Menurut Rano, kawasan perkotaan seperti Jakarta kini berada di persimpangan krusial. Di satu sisi, aktivitas urban menjadi penyumbang utama emisi gas rumah kaca. Di sisi lain, kota juga menyimpan potensi besar sebagai penggerak perubahan.
“Penduduk kota memegang peran strategis dalam transformasi menuju masa depan yang berkelanjutan,” ujarnya.
DIa mencontohkan bagaimana kota-kota di Asia Tenggara mulai memimpin dalam agenda iklim. Jakarta, kata dia, telah memperluas ruang terbuka hijau, menerapkan regulasi bangunan hijau, dan mengembangkan transportasi rendah emisi seperti MRT, LRT, dan bus listrik Transjakarta.
Sementara itu, Kuala Lumpur telah menetapkan cetak biru masyarakat rendah karbon 2030, yang diproyeksikan menyumbang hingga 70 persen mitigasi karbon kota. Di sisi lain, Quezon City di Filipina tengah membangun kerangka strategis ketahanan iklim untuk mendorong netralitas karbon dan membentuk komunitas hijau.
Rano menyebut pertemuan delegasi regional ini menjadi panggung penting untuk memperkuat solidaritas kota-kota besar di ASEAN dalam menghadapi ancaman iklim secara kolektif.
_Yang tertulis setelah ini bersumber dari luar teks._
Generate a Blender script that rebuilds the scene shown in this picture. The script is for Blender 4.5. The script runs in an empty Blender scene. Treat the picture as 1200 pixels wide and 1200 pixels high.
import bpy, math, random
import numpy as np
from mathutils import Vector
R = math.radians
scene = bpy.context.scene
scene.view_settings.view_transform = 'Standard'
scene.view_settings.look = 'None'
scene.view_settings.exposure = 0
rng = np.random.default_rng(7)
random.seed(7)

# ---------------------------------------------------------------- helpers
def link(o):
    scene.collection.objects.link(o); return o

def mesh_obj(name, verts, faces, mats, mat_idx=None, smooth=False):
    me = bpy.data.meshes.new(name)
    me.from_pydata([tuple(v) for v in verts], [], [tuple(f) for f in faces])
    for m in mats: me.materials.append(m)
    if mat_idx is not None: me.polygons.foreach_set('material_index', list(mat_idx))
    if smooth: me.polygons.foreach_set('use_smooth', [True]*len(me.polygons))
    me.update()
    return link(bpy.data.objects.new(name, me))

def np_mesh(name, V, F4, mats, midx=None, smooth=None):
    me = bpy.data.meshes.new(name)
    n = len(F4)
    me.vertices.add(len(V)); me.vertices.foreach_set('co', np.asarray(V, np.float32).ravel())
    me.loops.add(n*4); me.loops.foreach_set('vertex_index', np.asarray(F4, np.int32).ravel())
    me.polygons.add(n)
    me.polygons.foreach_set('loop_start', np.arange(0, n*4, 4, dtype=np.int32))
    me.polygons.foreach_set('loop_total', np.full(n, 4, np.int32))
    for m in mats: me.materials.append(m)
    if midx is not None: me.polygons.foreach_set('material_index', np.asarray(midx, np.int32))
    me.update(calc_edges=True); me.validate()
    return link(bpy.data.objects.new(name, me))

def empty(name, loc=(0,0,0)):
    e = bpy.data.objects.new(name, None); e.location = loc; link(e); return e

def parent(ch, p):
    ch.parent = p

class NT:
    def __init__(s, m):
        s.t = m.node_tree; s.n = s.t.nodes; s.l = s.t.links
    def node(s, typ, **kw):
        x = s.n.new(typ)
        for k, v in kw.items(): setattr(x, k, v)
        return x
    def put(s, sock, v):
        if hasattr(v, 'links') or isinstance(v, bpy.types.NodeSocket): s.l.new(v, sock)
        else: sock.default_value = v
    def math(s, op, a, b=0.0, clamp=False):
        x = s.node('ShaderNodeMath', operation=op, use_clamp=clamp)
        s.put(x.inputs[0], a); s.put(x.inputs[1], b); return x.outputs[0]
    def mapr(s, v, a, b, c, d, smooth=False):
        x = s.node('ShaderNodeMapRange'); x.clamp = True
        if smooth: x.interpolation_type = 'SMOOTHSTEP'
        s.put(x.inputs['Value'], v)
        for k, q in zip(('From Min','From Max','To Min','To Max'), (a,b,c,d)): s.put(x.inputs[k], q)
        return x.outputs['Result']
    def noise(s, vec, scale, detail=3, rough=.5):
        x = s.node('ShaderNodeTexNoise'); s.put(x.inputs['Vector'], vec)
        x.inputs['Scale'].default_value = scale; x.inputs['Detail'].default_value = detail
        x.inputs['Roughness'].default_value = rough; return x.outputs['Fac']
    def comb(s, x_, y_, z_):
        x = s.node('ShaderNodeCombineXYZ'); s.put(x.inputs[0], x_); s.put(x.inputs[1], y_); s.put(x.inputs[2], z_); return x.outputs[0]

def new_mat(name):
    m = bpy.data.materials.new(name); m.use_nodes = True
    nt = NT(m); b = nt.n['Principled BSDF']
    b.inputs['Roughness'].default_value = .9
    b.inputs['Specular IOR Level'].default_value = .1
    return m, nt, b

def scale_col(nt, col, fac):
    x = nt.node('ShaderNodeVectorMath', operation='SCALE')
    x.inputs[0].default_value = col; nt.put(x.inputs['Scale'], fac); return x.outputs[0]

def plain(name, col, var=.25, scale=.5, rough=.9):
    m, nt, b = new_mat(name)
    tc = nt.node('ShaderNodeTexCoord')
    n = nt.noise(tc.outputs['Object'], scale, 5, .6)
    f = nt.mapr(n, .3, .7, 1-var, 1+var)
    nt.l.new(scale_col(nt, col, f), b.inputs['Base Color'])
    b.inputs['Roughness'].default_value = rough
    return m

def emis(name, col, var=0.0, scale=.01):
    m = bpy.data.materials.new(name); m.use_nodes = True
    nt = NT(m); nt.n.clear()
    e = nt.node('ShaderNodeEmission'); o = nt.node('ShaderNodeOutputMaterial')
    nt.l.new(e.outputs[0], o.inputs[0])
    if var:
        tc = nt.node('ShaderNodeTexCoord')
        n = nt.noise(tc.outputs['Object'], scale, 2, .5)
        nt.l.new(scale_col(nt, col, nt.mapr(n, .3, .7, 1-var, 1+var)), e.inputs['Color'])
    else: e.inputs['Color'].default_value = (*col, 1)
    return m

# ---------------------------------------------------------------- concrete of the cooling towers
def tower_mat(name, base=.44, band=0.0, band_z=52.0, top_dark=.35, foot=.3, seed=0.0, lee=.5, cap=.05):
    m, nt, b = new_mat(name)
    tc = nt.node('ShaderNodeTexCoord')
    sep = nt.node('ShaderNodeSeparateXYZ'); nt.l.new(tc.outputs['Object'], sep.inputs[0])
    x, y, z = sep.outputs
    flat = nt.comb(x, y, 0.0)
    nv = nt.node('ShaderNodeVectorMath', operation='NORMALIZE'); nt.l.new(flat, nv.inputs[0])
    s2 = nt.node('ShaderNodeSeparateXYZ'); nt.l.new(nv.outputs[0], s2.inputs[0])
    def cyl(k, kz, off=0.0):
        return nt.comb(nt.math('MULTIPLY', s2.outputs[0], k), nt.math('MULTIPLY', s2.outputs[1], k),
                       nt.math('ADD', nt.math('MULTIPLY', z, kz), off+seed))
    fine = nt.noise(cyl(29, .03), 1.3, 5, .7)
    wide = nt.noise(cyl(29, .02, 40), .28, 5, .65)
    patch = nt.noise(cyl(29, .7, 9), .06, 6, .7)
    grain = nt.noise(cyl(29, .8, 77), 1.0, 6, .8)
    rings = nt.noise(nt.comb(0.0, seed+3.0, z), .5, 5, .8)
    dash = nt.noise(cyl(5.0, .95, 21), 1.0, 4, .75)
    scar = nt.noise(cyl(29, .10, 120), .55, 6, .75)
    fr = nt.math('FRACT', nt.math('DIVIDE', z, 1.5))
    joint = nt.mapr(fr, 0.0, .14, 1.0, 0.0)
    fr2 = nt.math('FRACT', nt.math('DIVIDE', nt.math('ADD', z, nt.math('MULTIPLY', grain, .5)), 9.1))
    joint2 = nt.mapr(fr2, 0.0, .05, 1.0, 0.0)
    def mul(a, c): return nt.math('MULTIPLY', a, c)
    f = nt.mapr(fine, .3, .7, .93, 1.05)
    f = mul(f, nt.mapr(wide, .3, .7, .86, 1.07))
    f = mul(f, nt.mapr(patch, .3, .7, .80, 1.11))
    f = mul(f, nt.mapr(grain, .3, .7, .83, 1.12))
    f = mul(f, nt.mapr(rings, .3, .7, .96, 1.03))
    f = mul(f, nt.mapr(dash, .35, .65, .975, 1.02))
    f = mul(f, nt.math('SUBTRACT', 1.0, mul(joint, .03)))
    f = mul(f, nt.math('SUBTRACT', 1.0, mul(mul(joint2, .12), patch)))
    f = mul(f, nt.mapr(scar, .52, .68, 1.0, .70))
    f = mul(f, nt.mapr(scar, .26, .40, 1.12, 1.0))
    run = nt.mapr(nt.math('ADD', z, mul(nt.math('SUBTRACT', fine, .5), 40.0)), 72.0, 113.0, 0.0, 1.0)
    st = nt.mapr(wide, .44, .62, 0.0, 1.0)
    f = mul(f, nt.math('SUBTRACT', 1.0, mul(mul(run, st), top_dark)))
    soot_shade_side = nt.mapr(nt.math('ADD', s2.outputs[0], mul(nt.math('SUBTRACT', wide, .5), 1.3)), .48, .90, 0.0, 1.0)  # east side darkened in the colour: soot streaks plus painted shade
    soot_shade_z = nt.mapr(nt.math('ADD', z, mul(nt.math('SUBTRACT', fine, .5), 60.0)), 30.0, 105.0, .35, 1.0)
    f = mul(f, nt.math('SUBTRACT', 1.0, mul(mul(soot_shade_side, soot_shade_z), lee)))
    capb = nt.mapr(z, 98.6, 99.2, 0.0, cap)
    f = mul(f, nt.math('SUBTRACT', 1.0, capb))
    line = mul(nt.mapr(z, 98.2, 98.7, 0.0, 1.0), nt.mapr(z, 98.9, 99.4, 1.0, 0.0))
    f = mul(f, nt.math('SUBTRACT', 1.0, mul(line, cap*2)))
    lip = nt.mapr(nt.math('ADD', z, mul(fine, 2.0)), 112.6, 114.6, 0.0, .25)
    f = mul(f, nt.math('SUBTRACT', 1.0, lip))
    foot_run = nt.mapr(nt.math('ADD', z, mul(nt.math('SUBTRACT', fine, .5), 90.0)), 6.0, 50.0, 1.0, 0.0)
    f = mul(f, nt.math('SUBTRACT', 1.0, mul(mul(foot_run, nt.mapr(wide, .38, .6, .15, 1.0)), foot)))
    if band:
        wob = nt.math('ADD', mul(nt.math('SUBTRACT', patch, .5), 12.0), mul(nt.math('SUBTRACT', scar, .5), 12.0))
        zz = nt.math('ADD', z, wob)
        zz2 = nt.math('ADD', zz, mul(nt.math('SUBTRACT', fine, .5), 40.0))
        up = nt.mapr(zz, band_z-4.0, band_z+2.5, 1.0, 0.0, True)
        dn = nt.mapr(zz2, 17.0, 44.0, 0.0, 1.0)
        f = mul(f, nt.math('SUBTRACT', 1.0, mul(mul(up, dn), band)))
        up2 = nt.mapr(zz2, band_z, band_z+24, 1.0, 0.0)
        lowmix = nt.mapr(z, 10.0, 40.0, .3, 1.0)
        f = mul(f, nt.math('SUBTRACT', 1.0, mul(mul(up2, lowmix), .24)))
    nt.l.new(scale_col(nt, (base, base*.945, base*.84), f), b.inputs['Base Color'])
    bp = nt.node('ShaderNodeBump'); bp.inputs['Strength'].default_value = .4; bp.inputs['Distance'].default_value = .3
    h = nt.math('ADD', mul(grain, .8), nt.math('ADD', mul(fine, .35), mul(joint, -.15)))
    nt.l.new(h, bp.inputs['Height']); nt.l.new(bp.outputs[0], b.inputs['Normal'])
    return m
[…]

“Kita dipersatukan untuk meningkatkan kesadaran tentang krisis iklim, kenaikan air laut, gelombang panas ekstrem, dan ancaman terhadap kesehatan warga. Ini bukan sekadar isu, tapi kenyataan yang kita hadapi hari ini,” ujarnya.
Lebih jauh, Rano melihat krisis iklim sebagai pengingat pentingnya arah pembangunan yang berpihak pada keseimbangan lingkungan dan keadilan sosial.
“Kebijakan iklim yang baik harus menciptakan manfaat langsung bagi masyarakat bawah, bukan hanya menargetkan angka emisi,” kata dia.